Le mouvement national arabe, malgré son apparence d'unité, porte cependant en lui les germes des antagonismes existant entre les différentes classes de la population indigène. On y distingue nettement trois types sociaux: 1) les seigneurs féodaux; 2) la bourgeoisie des villes; 3) les paysans et le prolétariat industriel. Les méthodes de lutte employées par les effendis contre les gouvernements étrangers ont déçu le peuple. Les effendis n'avaient jamais en vue l'affranchissement des masses; ils étaient toujours disposés à pactiser avec l'Angleterre et la France, pourvu que leurs intérêts de classe fussent sauvegardés. Leur action s'est bornée à des démarches dans les capitales européennes et auprès des conférences internationales. C'est maintenant la bourgeoisie urbaine qui veut prendre la direction du mouvement national. Le nouveau “Parti National Arabe”, composé en majeure partie d'intellectuels, de commerçants, etc., a commencé son activité par une campagne contre les anciens chefs nationaux qu'il accuse de trahison et de corruption. Le nouveau parti veut poursuivre une politique réaliste; son programme comprend des revendications sociales, économiques et de culture générale. Il demande avant tout une réforme agraire. L'ancien parti, par contre, tire surtout ses forces des traditions historiques et religieuses. Il s'oppose aux tendances réformatrices. Les chefs du nouveau parti ont été excommuniés, sans doute pour faire impression sur le peuple qui est encore fortement attaché à la religion. Les effendis et leurs partisans les traitent de traîtres et de “destructeurs de l'unité arabe”, tentant de les terroriser par des attentats individuels et d'autres recours à la violence. Le nouveau parti, qui réunit également dans son sein les représentants de différentes classes, jouera, malgré sa faiblesse actuelle, dans un avenir rapproché, un rôle prépondérant dans le Proche Orient, assez analogue à celui du parti de Zagloul Pacha en Égypte.
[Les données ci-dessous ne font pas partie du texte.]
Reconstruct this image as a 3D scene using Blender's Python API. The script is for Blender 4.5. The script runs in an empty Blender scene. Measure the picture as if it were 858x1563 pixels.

Le mouvement national arabe embrasse des groupes avancés qui manifestent des sympathies non seulement pour le “héros national” turc Moustapha Kémal et la nouvelle Turquie, mais aussi pour la Russie soviétiste. Un contact entre les chefs du nouveau parti national et le parti communiste n'a pu encore être établi à cause de l'illégalité du parti communiste. Cependant, le prolétariat indigène, surtout les ouvriers occupés aux travaux publics et les cheminots, qui dépendent de l'administration étrangère, est plus révolutionnaire que les partis nationaux existants. La propagande communiste pourrait obtenir un grand succès dans ces milieux. Il dépend des sections de l'Internationale Communiste [dans] le Proche Orient de faire aboutir ce procès de différenciation de classes, qui a commencé par la sortie des éléments bourgeois de l'ancien parti nationaliste, en amenant les éléments prolétariens à se séparer à leur tour du nouveau parti et à consommer leur adhésion au communisme. Ce n'est qu'alors que la lutte contre l'impérialisme revêtira les formes vraiment révolutionnaires propre à lui assurer un succès rapide.

 

 

 

 



[1]. Correspondance internationale, 29, juin 1924.